Bodies of Information: Intersectional Feminism and the Digital Humanities

(edited by Elizabeth Losh and Jacqueline Wernimont, University of Minnesota Press, 2018)

Reviewed by Elena Kalodner-Martin


"We often experience these labor conditions personally and viscerally, particularly if we still feel the tug of our scholarly training and our home disciplines."

— Lisa Brundage, Karen Gregory, and Emily Sherwood, 2018, p. 306


Julie Flanders continued to break down the theory/practice divide with a call to fully examine how technological systems are ideological both in nature and in implication. The technical stack, or everything from the user's experience with a tool to the operating system, needs to be redone and recreated—not simply reimaged for new purposes and new audiences, whose needs are not intended to be prioritized or served.
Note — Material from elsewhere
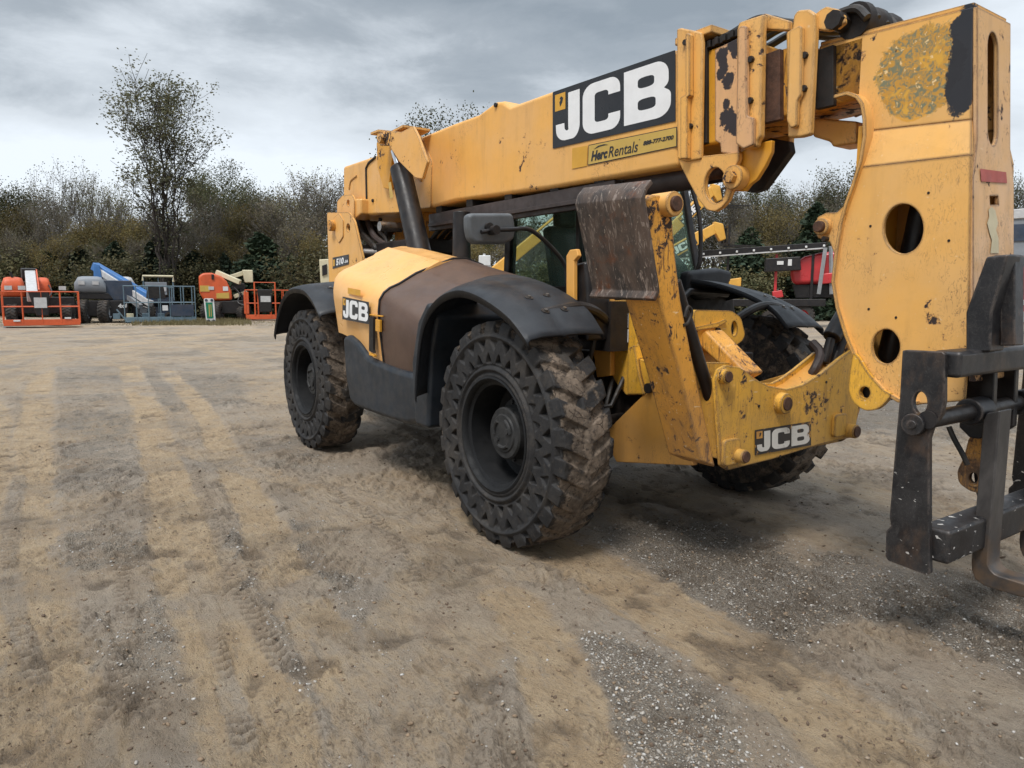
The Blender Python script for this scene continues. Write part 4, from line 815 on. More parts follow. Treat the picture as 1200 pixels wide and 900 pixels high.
mb = MB(); mb.prism([(0.373,1.171),(0.430,1.195),(0.478,1.016),(0.524,0.909),(0.383,0.893)], 'Y', -.55, -.48); mb.prism([(0.447,1.115),(0.558,1.098),(0.590,0.977),(0.545,0.901),(0.455,0.901)], 'Y', -.53, -.48); mb.build('leg_hinge', M['beam'], ROOT, bevel=.008)
mb = MB(); p = (0.558,-0.550,0.952); mb.cyl((p[0], -.56, p[2]), (p[0], -.5, p[2]), .03, n=16); mb.build('bolt', M['dark'], ROOT)
for (ya, yb_) in ((-.54, -.50), (.50, .54)):
    mb = MB(); mb.prism([(0.193,0.639),(0.509,0.909),(0.788,1.008),(0.900,0.560),(0.292,0.460),(0.203,0.558)], 'Y', ya, yb_); mb.build('skirt_plate', M['yellow'], ROOT, bevel=.006)
mb = MB(); mb.bx(.2, 1.0, -.48, .48, .60, .66); mb.build('belly_plate', M['dark'], ROOT)
mb = MB(); mb.prism([(0.129,1.718),(0.160,1.751),(0.223,1.753),(0.239,1.713),(0.201,1.685),(0.207,1.455),(0.135,1.455)], 'Y', -.83, -.80); mb.build('grab_plate', M['yellow'], ROOT, bevel=.006)
mb = MB(); mb.prism([(0.126,1.669),(0.242,1.685),(0.277,1.516),(0.270,1.215),(0.177,1.220),(0.139,1.465)], 'Y', -.78, -.60); mb.build('light_housing', M['black'], ROOT, bevel=.02)
mb = MB(); mb.tube([tuple(a) for a in smoothline([Vector((p_[0], -.70, p_[1])) for p_ in [(0.048,1.386),(0.161,1.404),(0.224,1.374),(0.242,1.288),(0.237,1.186),(0.201,1.080)]], 5)], .016, 8); mb.build('hose', M['rubber'], ROOT)
for k in range(3):
    mb = MB(); mb.tube([(.25 - .1 * k, -.44, 1.0), (.3 - .06 * k, -.6, .82 - .05 * k), (.1, -.82, .76 - .03 * k)], .016, 8); mb.build('hose', M['rubber'], ROOT)
mb = MB(); mb.cyl((.12, -.84, .78), (.12, -.84, 1.02), .02); mb.cyl((.12, -.84, 1.0), (.12, -.84, 1.04), .035, n=8); mb.build('steering_joint', M['steel'], ROOT)
# ---------------------------------------------------------------- stabilisers (folded up)
leg = [(-1.182,1.893),(-1.153,1.834),(-1.067,1.491),(-0.891,1.098),(-0.710,0.644),(-0.595,0.597),(-0.787,1.126),(-0.903,1.471),(-0.948,1.672),(-0.973,1.822),(-0.988,1.907),(-1.030,1.947),(-1.108,1.944),(-1.156,1.921)]
pad_o = [(1.155, -1.245, 1.99), (.715, -1.265, 2.005), (.715, -1.11, 1.475), (1.165, -1.115, 1.465)]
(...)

Lisa Brundage, Karen Gregory, and Emily Sherwood examined the invisible and often affective nature of alt-ac labor, focusing on how the individuals who comprise the majority of these positions are often not acknowledged or valued in their roles of care work and administration. They suggested that DH requires a new focus on connective labor, or the people who make up the unseen glue of projects, departments, and institutions (p. 312). Barbara Bordalejo examined self-reported demographic survey data within the DH field, which suggested that a sense of familiarity and comfort within the field indicates a well-masked history of cultural cloning, a system of exclusion and homogeneity that leads to non-white, non-Anglophone, non-male individuals being devalued—that is, if they are accepted at all. Sharon M. Leon concluded with looking at public history projects to explore how status, access, flexibility, and credentialing and authorization systems perpetuate a great man theory of digital history (p. 348). With a commitment to fully crediting the efforts of others and in the spirit of collaboration, Leon suggested that consciously revis[ing] our origin stories can address the racial, gendered, and linguistic inequity in DH (p. 358).


Part V. Labor didn't solely explore the efforts that materialize as interfaces, archives, tools, and other digital humanities projects but also critically examined whose labor, why, and what impact that had on how this work is acknowledged and valued (or often, not). Building otherwise, as Flanders put it, expresses a desire to move beyond revision and embodies an intersectional feminist commitment to social justice (p. 302).

The texts in this section extended discussions of technological access, critical race and feminist theories, and disciplinary and status anxiety in academic institutions to address where unequal labor practices take place. This section thus extended the discussion in Part II. Values by addressing how ideologies become embedded and encoded in practices and technologies, how those beliefs fall on bodies, and how people process, take on, and subvert these practices. Since many of these discussions looked at marginalized individuals in DH and the academy itself, this was a particularly compelling part of the book to me as a graduate student. The texts presented multiple and tangible opportunities for disruption, whether in looking beyond the academy for rich intellectual work or in refusing to present in all-white or all-Western panels. Bordalejo's chapter also provided the form she used in collecting her “minority report” data, which is instructive for those looking to create similar studies surrounding diversity.